Israeli Prime Minister Benjamin Netanyahu has ordered yet another escalation of Israel’s military assault of the occupied West Bank after a series of bus explosions in Israel. It is currently unclear who was responsible for the explosions.
Just hours after the explosions on Thursday, Netanyahu’s office wrote on social media that the prime minister has ordered an “intensive operation” to be carried out in the West Bank, after conducting a “security assessment” on the attack with other Israeli officials. The prime minister also visited Tulkarm refugee camp after the attack, bragging that the military is “leveling entire streets” in the region.
“What we have witnessed yesterday — an attempt to perpetrate a series of terrorist attacks with mass casualties — is a very severe situation,” his office said on X. “In response, we have augmented the forces in [the West Bank], in accordance with my directive and that of the Minister of Defense.”
On Thursday evening, three buses exploded in an Israeli parking depot. The buses and lots were empty, and nobody was injured by the explosions. Israeli police reportedly found two more undetonated bombs in the region, and claimed that the bombs were originally supposed to go off on full buses on Friday, but had been detonated early.
No group has taken responsibility for the attack. Police arrested two Israelis on Friday in connection to the attacks, Haaretz reports, but a court has issued a gag order on the media on further information.
Despite the lack of a clear perpetrator, however, Israeli authorities and media were quick to point fingers, and the Israeli military imposed new restrictions on Palestinians’ movement in the West Bank as a result. The Israeli military is also deploying three additional battalions to the West Bank.
The escalation comes as Israel has already been carrying out an intense assault on the occupied West Bank, with “Operation Iron Wall” in Jenin having entered its second month.
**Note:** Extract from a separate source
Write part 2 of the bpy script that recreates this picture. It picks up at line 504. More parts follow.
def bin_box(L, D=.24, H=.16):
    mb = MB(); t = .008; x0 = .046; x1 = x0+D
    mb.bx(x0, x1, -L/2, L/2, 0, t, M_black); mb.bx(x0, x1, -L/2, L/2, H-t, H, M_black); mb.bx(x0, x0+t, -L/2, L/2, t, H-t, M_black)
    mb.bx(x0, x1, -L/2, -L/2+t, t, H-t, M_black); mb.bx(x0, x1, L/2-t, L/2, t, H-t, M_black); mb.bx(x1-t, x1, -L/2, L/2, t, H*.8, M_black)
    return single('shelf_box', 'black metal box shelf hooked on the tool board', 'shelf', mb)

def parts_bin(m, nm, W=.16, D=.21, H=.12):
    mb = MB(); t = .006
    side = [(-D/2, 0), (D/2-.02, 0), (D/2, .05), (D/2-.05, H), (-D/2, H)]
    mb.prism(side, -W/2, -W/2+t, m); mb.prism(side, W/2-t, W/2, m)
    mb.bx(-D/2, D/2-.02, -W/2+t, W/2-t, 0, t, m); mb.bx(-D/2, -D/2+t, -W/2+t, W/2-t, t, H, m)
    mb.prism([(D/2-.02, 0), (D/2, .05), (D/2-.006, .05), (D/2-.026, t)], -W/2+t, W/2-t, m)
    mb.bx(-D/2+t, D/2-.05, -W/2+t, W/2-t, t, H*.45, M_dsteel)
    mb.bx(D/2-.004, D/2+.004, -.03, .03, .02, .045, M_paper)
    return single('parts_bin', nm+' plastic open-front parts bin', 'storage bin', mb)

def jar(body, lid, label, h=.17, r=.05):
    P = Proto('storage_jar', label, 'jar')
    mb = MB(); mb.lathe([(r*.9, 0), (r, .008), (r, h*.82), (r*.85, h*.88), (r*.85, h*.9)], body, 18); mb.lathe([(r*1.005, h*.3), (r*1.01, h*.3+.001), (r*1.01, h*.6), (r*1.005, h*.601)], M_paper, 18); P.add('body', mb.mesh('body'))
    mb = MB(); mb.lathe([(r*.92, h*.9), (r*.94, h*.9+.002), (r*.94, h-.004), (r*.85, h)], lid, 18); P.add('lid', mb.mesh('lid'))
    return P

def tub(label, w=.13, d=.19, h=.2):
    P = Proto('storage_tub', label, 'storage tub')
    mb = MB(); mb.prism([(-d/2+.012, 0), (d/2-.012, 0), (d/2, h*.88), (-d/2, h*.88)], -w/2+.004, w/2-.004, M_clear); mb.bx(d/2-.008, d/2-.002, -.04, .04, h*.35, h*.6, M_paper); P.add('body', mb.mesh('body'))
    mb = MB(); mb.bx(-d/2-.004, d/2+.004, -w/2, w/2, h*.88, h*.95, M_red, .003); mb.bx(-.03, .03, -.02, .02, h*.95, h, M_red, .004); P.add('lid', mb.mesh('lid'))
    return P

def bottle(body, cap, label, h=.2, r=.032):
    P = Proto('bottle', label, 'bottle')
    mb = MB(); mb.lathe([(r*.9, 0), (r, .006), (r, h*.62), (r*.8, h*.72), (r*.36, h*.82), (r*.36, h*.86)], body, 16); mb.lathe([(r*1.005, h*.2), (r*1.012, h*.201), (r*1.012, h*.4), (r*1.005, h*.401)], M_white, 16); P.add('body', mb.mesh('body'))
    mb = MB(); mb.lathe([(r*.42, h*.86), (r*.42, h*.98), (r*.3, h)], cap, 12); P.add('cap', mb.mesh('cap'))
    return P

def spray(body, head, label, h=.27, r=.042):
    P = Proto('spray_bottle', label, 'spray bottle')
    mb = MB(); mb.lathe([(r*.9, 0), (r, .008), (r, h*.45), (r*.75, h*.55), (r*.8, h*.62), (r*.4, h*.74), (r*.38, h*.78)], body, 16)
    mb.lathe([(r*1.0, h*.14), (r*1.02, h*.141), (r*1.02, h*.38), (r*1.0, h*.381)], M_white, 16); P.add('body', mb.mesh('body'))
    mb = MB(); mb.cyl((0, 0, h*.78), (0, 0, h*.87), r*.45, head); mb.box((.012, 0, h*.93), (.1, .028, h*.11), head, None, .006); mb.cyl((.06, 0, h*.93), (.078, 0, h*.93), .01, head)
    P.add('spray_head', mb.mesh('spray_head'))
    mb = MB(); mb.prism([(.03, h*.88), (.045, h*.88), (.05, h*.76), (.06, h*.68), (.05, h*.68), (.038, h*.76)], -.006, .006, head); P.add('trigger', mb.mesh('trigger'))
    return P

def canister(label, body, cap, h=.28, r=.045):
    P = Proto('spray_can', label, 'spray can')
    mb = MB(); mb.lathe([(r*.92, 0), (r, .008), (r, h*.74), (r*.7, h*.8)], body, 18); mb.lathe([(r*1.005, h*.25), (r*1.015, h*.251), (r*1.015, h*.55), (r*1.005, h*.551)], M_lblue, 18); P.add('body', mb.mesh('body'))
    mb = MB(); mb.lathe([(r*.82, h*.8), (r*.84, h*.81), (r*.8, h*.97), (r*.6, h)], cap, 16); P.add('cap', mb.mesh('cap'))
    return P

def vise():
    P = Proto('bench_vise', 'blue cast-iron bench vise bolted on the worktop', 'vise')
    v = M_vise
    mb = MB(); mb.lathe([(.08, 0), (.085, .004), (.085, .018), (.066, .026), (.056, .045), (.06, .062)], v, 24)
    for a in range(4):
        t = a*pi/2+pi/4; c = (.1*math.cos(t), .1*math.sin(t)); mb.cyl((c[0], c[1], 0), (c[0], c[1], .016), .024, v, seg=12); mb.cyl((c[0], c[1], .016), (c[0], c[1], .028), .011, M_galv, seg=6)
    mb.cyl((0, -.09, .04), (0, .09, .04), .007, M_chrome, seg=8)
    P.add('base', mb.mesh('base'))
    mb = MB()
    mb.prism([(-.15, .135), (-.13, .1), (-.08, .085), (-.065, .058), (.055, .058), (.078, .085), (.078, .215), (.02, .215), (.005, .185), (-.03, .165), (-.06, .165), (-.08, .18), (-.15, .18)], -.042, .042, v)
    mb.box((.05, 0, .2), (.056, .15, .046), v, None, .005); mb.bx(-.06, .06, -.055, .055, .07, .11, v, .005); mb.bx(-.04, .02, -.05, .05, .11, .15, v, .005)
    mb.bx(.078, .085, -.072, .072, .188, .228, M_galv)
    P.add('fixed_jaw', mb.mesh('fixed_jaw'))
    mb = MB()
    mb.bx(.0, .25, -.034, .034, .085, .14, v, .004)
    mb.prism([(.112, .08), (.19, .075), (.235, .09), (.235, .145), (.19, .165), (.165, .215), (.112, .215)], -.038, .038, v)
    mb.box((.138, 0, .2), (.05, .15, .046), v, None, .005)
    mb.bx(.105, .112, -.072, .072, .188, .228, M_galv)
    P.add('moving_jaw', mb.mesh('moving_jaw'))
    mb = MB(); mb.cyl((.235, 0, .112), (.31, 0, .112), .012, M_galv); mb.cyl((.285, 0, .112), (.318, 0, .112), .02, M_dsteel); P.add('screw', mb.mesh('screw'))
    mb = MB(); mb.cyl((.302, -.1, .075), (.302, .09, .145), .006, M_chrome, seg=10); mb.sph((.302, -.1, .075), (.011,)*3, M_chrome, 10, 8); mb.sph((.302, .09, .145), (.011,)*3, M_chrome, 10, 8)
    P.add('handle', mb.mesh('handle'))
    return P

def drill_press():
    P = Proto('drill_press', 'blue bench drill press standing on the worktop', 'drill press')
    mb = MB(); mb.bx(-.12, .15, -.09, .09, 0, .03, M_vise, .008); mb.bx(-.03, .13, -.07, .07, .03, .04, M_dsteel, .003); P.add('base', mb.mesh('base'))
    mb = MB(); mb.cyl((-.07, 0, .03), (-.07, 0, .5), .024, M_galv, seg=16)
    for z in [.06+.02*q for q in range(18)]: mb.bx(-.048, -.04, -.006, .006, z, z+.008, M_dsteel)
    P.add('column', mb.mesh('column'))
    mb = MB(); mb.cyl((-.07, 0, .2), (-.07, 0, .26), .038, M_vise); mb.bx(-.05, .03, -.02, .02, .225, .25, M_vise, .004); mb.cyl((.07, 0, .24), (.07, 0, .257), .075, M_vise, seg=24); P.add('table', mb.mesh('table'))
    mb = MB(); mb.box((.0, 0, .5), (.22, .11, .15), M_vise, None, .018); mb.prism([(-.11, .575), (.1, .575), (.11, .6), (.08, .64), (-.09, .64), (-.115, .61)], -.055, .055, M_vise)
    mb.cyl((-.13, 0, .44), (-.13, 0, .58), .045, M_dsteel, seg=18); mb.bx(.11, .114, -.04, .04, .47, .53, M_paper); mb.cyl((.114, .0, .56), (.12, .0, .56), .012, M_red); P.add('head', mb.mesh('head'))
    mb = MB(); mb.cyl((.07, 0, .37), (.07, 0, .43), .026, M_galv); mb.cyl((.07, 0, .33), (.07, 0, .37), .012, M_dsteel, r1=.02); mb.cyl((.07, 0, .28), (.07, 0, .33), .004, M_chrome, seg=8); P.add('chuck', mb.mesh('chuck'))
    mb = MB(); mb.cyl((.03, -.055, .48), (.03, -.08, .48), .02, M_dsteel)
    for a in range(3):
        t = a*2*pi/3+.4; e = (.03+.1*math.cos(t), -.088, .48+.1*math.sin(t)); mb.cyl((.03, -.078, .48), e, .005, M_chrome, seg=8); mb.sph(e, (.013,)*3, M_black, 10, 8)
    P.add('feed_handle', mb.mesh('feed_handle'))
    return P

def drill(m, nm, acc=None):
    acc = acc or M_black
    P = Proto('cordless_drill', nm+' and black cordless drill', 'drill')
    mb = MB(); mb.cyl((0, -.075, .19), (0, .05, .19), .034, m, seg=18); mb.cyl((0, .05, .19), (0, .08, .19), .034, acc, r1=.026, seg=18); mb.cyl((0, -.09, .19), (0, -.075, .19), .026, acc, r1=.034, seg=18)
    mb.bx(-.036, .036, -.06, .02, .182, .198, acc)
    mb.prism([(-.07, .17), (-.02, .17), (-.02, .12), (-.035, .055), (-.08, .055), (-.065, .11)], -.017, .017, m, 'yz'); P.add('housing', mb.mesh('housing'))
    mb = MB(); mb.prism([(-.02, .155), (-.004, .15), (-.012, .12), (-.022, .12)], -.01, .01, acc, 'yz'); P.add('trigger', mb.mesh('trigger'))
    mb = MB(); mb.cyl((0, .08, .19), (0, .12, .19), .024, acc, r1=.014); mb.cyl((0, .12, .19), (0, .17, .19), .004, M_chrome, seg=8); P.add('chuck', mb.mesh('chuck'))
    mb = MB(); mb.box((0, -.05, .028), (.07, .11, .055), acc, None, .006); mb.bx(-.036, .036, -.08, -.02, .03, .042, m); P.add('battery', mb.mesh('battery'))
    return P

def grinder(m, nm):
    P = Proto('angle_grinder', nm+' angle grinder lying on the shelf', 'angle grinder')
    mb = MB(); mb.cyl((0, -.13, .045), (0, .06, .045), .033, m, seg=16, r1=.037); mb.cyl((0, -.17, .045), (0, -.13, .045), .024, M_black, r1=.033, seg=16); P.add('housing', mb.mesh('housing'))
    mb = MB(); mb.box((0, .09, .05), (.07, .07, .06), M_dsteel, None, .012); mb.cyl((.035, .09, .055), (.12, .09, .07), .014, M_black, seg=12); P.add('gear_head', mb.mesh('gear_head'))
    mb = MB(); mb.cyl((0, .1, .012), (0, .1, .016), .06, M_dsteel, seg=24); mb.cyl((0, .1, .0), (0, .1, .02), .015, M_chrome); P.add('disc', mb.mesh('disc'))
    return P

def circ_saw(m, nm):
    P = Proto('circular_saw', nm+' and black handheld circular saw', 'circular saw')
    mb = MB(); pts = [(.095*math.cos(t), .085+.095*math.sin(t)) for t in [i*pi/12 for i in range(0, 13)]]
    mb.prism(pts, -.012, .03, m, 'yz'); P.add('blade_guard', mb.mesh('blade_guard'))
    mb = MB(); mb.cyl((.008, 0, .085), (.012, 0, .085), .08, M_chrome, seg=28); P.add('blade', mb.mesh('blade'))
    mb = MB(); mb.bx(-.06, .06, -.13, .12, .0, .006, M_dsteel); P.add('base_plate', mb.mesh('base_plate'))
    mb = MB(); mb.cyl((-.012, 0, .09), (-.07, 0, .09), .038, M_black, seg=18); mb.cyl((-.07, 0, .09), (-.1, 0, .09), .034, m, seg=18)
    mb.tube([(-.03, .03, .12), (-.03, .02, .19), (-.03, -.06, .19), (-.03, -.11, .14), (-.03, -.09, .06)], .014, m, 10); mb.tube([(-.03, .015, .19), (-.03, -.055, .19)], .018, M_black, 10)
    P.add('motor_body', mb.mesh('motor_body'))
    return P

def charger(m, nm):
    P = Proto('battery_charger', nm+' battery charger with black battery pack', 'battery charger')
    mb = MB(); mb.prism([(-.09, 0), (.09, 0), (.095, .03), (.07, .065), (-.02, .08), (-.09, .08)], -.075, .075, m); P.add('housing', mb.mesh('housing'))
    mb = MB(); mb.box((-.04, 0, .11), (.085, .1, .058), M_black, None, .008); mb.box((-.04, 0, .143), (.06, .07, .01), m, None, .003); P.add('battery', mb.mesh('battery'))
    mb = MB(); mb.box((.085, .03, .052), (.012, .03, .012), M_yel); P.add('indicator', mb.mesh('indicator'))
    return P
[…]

Forced displacement in the West Bank is at a high, with at least 40,000 Palestinians displaced by Israel’s operation in the northern part of the region, the UN has said. Experts say this is the highest amount of displacement in the West Bank since the 1967 Naksa, when Israel seized a huge swath of historic Palestine and displaced an estimated 300,000 Palestinians from their homes.
Israel’s escalation has killed at least 26 Palestinians in Jenin since January 21. This includes numerous children, like 10-year-old Saddam Hussein Iyad Mohammad Rajab, who was shot and killed in Tulkarm by an Israeli soldier.
Meanwhile, Israel has been carrying out widespread destruction of civilian infrastructure in the region, deploying bulldozers in Tulkarem refugee camp to demolish homes, roads and other infrastructure. Jenin’s mayor has said that the goal seems to be to render Jenin “uninhabitable.”
Human rights experts have warned that Israel is using tactics in the occupied West Bank that the military honed during its genocide in Gaza, where Israel has destroyed over 90 percent of homes — leaving nothing for displaced Palestinians to return to even if they’re allowed to go back home.